§ Set exercise
Repeat every line of the data exactly, but not the pictures.
─── Material provided
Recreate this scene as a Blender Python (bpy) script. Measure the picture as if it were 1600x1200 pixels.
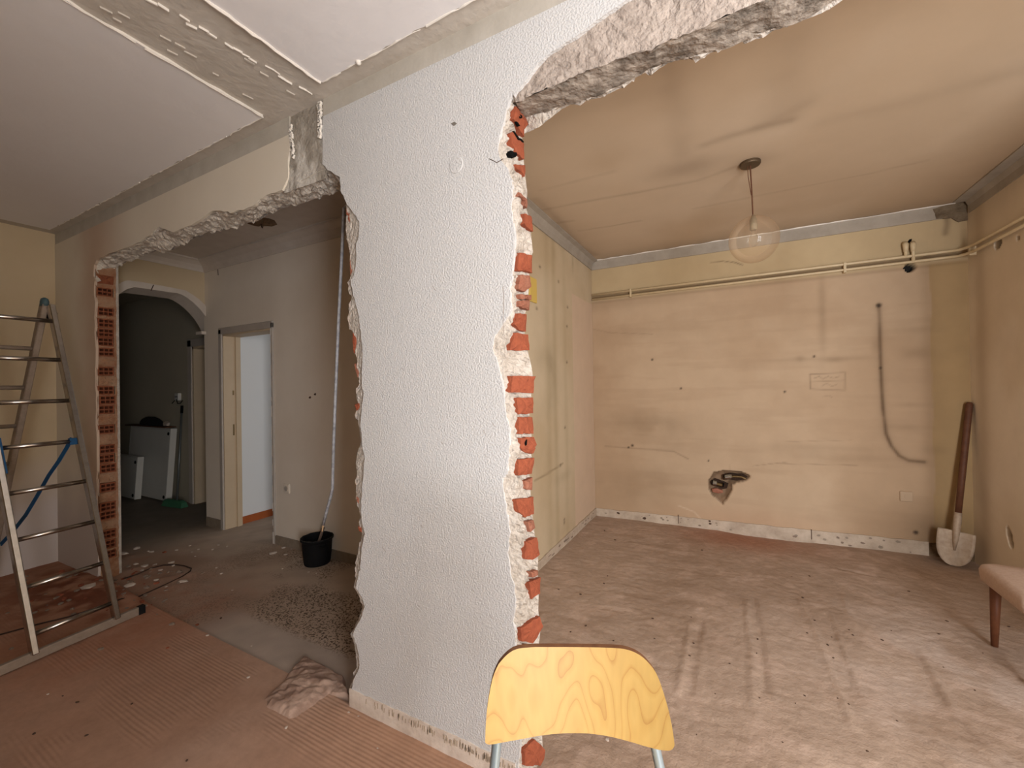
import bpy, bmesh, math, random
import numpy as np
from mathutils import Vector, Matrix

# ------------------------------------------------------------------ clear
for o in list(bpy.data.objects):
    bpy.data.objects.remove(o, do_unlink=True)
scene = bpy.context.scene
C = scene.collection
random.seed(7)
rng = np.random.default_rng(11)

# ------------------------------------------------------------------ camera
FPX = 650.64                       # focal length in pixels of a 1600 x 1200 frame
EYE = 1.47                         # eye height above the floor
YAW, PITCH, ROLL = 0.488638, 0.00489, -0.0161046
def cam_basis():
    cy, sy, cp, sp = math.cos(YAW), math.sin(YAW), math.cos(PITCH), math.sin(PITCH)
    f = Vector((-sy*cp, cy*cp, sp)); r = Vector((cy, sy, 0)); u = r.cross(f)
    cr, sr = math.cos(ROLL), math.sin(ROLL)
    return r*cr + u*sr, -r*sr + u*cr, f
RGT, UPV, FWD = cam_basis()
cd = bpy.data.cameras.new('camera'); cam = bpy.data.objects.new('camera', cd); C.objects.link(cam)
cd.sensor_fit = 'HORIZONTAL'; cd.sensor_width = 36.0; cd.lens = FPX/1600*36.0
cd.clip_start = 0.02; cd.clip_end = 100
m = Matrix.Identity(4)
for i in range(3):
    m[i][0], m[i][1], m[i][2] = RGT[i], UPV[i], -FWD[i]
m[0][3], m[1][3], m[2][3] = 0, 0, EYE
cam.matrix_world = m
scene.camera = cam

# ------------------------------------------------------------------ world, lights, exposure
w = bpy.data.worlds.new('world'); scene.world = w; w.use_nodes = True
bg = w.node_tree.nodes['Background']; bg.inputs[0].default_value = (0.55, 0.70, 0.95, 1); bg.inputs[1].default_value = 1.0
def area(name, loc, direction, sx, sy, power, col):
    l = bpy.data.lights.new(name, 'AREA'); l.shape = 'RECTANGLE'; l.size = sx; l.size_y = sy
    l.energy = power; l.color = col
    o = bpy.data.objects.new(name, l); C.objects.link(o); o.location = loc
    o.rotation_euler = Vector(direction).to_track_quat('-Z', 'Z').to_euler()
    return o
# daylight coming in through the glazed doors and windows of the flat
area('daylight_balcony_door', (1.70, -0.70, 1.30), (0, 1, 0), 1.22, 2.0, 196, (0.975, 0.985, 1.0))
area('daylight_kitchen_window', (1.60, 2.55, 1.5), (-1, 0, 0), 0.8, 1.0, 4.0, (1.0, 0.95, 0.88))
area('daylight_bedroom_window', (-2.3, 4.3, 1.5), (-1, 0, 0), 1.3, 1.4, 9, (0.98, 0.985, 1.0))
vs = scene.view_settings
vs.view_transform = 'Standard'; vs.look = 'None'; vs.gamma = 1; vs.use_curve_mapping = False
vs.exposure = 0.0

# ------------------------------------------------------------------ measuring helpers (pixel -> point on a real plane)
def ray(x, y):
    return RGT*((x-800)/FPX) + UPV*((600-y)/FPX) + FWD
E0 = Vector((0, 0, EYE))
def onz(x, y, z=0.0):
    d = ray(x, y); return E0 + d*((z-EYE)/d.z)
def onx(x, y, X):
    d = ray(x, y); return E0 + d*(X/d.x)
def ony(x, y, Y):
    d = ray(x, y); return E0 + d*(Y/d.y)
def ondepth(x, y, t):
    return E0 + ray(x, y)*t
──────
§ Result for this exercise
Recreate this scene as a Blender Python (bpy) script. Measure the picture as if it were 1600x1200 pixels.
import bpy, bmesh, math, random
import numpy as np
from mathutils import Vector, Matrix

# ------------------------------------------------------------------ clear
for o in list(bpy.data.objects):
    bpy.data.objects.remove(o, do_unlink=True)
scene = bpy.context.scene
C = scene.collection
random.seed(7)
rng = np.random.default_rng(11)

# ------------------------------------------------------------------ camera
FPX = 650.64                       # focal length in pixels of a 1600 x 1200 frame
EYE = 1.47                         # eye height above the floor
YAW, PITCH, ROLL = 0.488638, 0.00489, -0.0161046
def cam_basis():
    cy, sy, cp, sp = math.cos(YAW), math.sin(YAW), math.cos(PITCH), math.sin(PITCH)
    f = Vector((-sy*cp, cy*cp, sp)); r = Vector((cy, sy, 0)); u = r.cross(f)
    cr, sr = math.cos(ROLL), math.sin(ROLL)
    return r*cr + u*sr, -r*sr + u*cr, f
RGT, UPV, FWD = cam_basis()
cd = bpy.data.cameras.new('camera'); cam = bpy.data.objects.new('camera', cd); C.objects.link(cam)
cd.sensor_fit = 'HORIZONTAL'; cd.sensor_width = 36.0; cd.lens = FPX/1600*36.0
cd.clip_start = 0.02; cd.clip_end = 100
m = Matrix.Identity(4)
for i in range(3):
    m[i][0], m[i][1], m[i][2] = RGT[i], UPV[i], -FWD[i]
m[0][3], m[1][3], m[2][3] = 0, 0, EYE
cam.matrix_world = m
scene.camera = cam

# ------------------------------------------------------------------ world, lights, exposure
w = bpy.data.worlds.new('world'); scene.world = w; w.use_nodes = True
bg = w.node_tree.nodes['Background']; bg.inputs[0].default_value = (0.55, 0.70, 0.95, 1); bg.inputs[1].default_value = 1.0
def area(name, loc, direction, sx, sy, power, col):
    l = bpy.data.lights.new(name, 'AREA'); l.shape = 'RECTANGLE'; l.size = sx; l.size_y = sy
    l.energy = power; l.color = col
    o = bpy.data.objects.new(name, l); C.objects.link(o); o.location = loc
    o.rotation_euler = Vector(direction).to_track_quat('-Z', 'Z').to_euler()
    return o
# daylight coming in through the glazed doors and windows of the flat
area('daylight_balcony_door', (1.70, -0.70, 1.30), (0, 1, 0), 1.22, 2.0, 196, (0.975, 0.985, 1.0))
area('daylight_kitchen_window', (1.60, 2.55, 1.5), (-1, 0, 0), 0.8, 1.0, 4.0, (1.0, 0.95, 0.88))
area('daylight_bedroom_window', (-2.3, 4.3, 1.5), (-1, 0, 0), 1.3, 1.4, 9, (0.98, 0.985, 1.0))
vs = scene.view_settings
vs.view_transform = 'Standard'; vs.look = 'None'; vs.gamma = 1; vs.use_curve_mapping = False
vs.exposure = 0.0

# ------------------------------------------------------------------ measuring helpers (pixel -> point on a real plane)
def ray(x, y):
    return RGT*((x-800)/FPX) + UPV*((600-y)/FPX) + FWD
E0 = Vector((0, 0, EYE))
def onz(x, y, z=0.0):
    d = ray(x, y); return E0 + d*((z-EYE)/d.z)
def onx(x, y, X):
    d = ray(x, y); return E0 + d*(X/d.x)
def ony(x, y, Y):
    d = ray(x, y); return E0 + d*(Y/d.y)
def ondepth(x, y, t):
    return E0 + ray(x, y)*t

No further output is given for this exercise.